Moq Baby's Bigger Britches
Iraq's government and U.S. forces (sorry to assert such an obviously blurry distinction) are reportedly now in negotiations with Moqtada al Sadr in Najaf. And they are probably negotiating for the same reason there was a stalemate in Fallujah: while it may take only a handful of U.S. casualties to bring Iraq back into the headlines, pursuing significant hostilities in urban areas with U.S. force-protection still the number one priority is likely to result in a lot of Iraqi noncombatant deaths, and massacres always have headline potential unless it's in some blasted backwater where the U.S. is only tangentially involved.
Can Moq Baby squeak through? It's time to do the math again.
In general, uprooting any insurgency takes about 10 times as many troops as the insurgency has. (I've heard that an urban insurgency shifts that weighting against the insurgents, but I've also heard it argued the other way when you consider the political costs of inflicting noncombatant massacres.)
Shi'ites are about 60% of Iraq's 25 million population. Call it 14 million.
For Anglo-American forces plus some hangers-on, you've got a headcount of maybe 150,000. Let's be optimistic and say that Iraqi troop numbers are EFFECTIVELY up to the same level, giving you a nice round 300,000.
So how many armed insurgents does Moqtada need counterbalance that number? About 30,000, or about one Shi'ite Iraqi out of 500.
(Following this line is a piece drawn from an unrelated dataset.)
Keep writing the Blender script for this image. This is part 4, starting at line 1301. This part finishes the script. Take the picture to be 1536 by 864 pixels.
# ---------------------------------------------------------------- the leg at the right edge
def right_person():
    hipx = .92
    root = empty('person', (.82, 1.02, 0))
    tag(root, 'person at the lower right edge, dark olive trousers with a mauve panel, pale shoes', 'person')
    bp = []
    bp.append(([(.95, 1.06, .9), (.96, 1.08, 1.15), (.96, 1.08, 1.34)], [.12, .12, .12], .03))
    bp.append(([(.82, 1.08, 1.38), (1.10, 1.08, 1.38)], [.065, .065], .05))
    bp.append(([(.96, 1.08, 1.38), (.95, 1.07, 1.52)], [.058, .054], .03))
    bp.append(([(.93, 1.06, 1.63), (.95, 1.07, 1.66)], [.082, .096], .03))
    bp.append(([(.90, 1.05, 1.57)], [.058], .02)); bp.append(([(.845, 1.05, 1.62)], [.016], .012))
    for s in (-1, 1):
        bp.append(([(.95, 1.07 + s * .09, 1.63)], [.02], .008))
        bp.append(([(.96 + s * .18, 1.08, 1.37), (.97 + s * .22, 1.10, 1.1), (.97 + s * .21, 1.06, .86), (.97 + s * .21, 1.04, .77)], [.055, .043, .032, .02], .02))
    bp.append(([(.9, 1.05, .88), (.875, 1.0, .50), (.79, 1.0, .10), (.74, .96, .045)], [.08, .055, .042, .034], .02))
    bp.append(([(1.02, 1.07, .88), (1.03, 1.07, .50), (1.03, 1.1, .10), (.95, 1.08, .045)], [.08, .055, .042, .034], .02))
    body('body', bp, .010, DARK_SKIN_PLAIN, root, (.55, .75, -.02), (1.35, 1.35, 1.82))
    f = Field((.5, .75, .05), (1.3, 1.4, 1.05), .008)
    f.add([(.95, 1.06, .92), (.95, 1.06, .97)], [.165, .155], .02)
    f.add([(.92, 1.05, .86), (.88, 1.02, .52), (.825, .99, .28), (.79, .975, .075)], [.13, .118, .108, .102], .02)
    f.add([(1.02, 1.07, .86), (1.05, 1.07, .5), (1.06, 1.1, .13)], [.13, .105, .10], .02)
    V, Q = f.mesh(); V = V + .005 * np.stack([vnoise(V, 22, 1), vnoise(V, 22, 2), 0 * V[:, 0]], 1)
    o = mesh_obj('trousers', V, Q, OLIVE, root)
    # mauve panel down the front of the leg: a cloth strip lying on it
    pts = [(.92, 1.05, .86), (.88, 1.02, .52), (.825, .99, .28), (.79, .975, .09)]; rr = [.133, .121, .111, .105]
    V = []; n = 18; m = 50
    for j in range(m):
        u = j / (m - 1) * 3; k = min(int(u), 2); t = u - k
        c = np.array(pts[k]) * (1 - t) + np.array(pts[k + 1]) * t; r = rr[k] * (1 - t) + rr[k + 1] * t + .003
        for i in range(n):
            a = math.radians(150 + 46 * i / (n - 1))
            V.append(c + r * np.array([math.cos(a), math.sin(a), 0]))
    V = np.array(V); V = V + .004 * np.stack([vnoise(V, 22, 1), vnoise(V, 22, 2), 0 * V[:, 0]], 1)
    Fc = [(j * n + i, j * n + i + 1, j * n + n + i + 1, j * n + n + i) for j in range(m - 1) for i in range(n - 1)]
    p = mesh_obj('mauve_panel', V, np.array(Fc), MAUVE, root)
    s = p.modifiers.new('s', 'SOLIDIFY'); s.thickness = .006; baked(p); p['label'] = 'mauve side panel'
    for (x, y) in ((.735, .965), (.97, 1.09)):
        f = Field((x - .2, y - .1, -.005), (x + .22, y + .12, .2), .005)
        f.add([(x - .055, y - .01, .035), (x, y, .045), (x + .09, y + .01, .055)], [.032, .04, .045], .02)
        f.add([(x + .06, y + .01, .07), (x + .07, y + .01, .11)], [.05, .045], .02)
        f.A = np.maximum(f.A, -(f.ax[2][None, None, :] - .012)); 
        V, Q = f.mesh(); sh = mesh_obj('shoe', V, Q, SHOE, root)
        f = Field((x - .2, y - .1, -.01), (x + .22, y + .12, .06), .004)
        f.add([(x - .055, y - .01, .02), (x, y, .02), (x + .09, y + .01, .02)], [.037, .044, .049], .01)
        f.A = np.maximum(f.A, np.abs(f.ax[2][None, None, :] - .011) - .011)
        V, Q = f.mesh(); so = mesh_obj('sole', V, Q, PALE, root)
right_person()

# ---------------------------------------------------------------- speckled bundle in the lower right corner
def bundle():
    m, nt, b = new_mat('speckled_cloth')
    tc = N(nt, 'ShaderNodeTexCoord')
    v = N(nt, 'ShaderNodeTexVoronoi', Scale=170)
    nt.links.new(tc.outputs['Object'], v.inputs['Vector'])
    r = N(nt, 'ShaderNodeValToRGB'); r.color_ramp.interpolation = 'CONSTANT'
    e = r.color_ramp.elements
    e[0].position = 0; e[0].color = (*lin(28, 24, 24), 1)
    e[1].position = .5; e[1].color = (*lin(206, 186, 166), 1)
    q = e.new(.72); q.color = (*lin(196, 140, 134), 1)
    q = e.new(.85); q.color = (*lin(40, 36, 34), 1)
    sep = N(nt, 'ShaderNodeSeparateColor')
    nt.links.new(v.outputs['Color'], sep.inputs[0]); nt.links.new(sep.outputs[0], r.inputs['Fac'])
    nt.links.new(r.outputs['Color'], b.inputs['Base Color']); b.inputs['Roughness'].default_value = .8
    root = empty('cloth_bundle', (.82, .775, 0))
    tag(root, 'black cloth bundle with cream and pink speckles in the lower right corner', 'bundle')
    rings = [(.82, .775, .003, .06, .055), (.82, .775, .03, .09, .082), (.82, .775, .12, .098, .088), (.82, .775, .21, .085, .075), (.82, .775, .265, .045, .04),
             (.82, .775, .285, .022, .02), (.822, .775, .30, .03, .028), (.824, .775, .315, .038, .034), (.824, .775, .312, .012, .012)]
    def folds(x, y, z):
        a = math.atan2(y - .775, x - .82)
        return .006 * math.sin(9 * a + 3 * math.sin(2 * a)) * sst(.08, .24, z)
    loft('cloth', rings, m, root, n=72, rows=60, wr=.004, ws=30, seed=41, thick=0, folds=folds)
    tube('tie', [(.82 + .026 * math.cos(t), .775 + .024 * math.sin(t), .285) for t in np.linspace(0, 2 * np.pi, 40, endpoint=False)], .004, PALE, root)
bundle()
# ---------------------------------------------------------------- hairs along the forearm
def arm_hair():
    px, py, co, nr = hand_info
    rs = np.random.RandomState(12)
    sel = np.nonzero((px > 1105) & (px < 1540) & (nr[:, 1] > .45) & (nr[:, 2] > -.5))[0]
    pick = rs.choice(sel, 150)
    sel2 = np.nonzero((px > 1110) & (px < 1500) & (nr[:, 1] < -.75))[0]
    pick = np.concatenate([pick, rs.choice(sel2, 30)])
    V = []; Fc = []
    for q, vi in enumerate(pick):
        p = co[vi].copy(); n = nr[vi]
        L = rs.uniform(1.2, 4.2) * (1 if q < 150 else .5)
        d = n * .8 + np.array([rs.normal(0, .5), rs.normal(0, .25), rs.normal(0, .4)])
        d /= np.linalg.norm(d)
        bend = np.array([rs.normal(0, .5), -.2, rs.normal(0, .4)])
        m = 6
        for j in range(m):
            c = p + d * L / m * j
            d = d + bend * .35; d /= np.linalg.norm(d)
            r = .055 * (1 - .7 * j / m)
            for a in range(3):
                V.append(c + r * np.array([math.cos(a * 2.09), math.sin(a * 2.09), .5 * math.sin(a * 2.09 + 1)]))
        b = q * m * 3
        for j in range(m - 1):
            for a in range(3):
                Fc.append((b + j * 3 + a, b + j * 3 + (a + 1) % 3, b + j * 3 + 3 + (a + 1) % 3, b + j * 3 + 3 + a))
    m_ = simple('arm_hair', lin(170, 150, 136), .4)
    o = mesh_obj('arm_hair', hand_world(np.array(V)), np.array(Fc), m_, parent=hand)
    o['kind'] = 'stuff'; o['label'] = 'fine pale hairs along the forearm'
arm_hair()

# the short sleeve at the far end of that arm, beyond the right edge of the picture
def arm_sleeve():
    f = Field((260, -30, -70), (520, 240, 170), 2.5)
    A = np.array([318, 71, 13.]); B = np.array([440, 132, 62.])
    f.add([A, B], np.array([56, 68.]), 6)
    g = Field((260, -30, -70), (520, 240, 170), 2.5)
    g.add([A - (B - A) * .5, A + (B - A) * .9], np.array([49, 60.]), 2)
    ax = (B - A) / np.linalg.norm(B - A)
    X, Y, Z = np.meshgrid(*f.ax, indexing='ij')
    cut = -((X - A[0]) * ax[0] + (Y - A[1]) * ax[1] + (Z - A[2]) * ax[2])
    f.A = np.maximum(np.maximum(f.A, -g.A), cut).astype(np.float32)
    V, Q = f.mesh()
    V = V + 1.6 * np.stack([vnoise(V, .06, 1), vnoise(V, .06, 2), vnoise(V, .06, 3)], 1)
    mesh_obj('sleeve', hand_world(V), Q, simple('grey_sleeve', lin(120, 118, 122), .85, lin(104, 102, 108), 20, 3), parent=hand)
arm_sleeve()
Is there a natural recruiting base?
In recent polls, only about 2-3% of Shi'ites said that Moq Baby would make a fine leader for Iraq, at least compared to what's currently on offer. 2-3% sounds small, but it's still a recruiting base with at least 250,000 Iraqi Shi'ites for President Moq Baby, among whom there must be at least 50,000-70,000 men of fighting age. And among those men you'll have some seasoned veterans of the Iran-Iraq war and Gulf War I.
If Moq Baby can sign up as many as half that number to actually fight (small-arms supply being no real problem in a country with one gun per household on average), and if he encounters relatively little resistance to his militias from the population centers they control, he's got both the Occupation troops and Iraq's army at a virtual standstill. Will he encounter much domestic resistance? Quite a few Iraqi Shi'ites profess sympathy with his goals, even if they don't see him as a presidential material. They may make that time-honored Old-Boss-New-Boss decision, even if they don't like him much.
At which point I - and everyone else - will not be able to call him Moq Baby anymore.
I haven't check my math carefully, but I think I've mostly made some conservative estimates. Bonus point exercise for the alert reader: on the Sunni resistance side, figure out how many years the resistance can run if it pays 10,000 fighters twice the current average Iraqi man's income from a treasury starting with only 1% of Saddam's former personal wealth, assuming no other sources of income (not even hostage ransom.)